Under current HMRC practice, when an individual first takes a lump sum from a Defined Contribution (pot of money) pension, tax is deducted at source. But instead of being deducted at the individual’s normal income tax rate, an ‘emergency’ tax rate is used. This is supposedly in case the individual were to make multiple withdrawals over the year which collectively took them into higher tax bands.
Individuals then have to fill in one of three different forms to claim back the overpaid tax.
In the last three months, the new figures show that nearly 10,000 people filled in such forms and were refunded £33m. But adding together all of the quarterly figures since 2015 shows that the total refunded now stands at £925m. This is in respect of 270,000 forms, though it is possible that some individuals may have filled in more than one form.
However, the £925m is likely to be an understatement of the full scale of the problem. Some people who do not fill in a claim form (or do not know they have to do so) may only get a refund when they eventually fill in a tax return possibly over a year later. No figures are available for the amounts refunded through this route, but it is likely that the total amount of overpayment will be well over £1 billion since the system began.

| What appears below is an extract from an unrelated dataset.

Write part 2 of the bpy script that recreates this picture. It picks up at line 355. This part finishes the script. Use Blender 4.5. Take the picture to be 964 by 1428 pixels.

Commenting, Steve Webb, partner at LCP said: “It remains a quiet scandal that tens of thousands of people every year have to fill in forms to get back tax from HMRC which they should never have had to pay in the first place. It may be convenient for HMRC to overtax people and then force them to fill in forms to get their money back, but it is hardly putting the customer first. A much simpler system would be for tax to be deducted at the basic rate with adjustments for those who may pay tax at a different rate, including through the annual tax return process. It is time for this scandal to end”.